Many home buyers have a hard time juggling everyday expenses while saving for a down payment or closing costs. Rent, utilities, car payments, student loans, and credit cards, not to mention groceries, can sometimes drain your bank account as quickly as money is deposited.
Considering all of that, it’s no surprise that saving for a home is one of the biggest hurdles to actually buying a home. But that doesn’t have to be your experience. Today’s buyers have mortgage options that require down payments well below 20% of the home’s purchase price. In many cases, you can buy a home with just 3% down.

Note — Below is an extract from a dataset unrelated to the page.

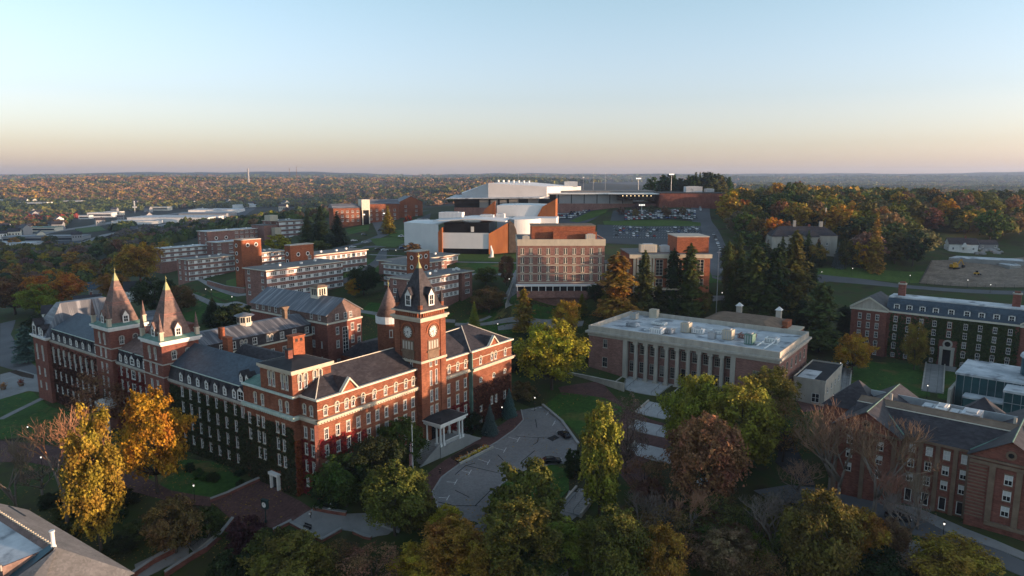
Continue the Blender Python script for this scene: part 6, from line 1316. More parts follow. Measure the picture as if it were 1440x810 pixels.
def plant(kind, base, h, w, col, label, group=None, name=None, cat=None, jit=.12):
    protos = PR[kind]; cm, tm = protos[NTREE[0] % len(protos)]; NTREE[0] += 1
    nm = name or {'spruce': 'spruce_tree', 'pine': 'pine_tree', 'farcone': 'spruce_tree', 'bush': 'shrub', 'bare': 'bare_tree'}.get(kind, 'autumn_tree')
    o = rootat(nm, (base[0], base[1], base[2] - .1), random.uniform(0, 6.28), label, cat or ('shrub' if kind == 'bush' else 'tree'), group)
    o.scale = (w, w, h / (2.05 if kind in ('pine', 'spruce', 'farcone') else ASP[kind]))
    c = link('crown', cm, o); c.color = tuple(max(0, v * random.uniform(1 - jit, 1 + jit)) for v in (PAL[col] if isinstance(col, str) else col)) + (1,)
    t = link('trunk', tm, o); return o
def ptree(px, pb, pt, pw, kind, col, label, group=None, **k):
    b = gp(px, pb); dist = b.y * cP - (b.z - CAMZ) * sP
    top = atY(px, pt, b.y); return plant(kind, b, max(1.2, top.z - b.z), pw * dist / FPX, col, label, group, **k)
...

There are also buyer assistance programs that may help cover your down payment and possibly closing costs. Funding from those programs often can be combined with financial gifts from your family and friends to reduce your out-of-pocket costs to buy a home.
How Does It Work?
First-time homebuyers who can’t afford a large down payment but would otherwise qualify for a home loan may be eligible for a 3% down payment mortgage. If you’re good at managing your credit and meet certain requirements, this could be the option for you.
A mortgage lender can provide the specifics, assess your financial situation, and determine eligibility. But before you contact a lender, consider these initial requirements:
At least one person on the loan must be a first-time homebuyer. (In this case, “first-time homebuyer” means that you haven’t owned any residential property in the past three years. Or, if you’re buying the home with someone else, at least one of you hasn’t owned a home in the past three years.)
The home being financed must be a one-unit property (including townhomes, condos, co-ops, and PUDs) and not a manufactured home.
You plan to occupy the home as your primary residence; and
The mortgage must have a fixed rate (adjustable rate mortgages [ARMs] are not eligible for the 3% down payment mortgage).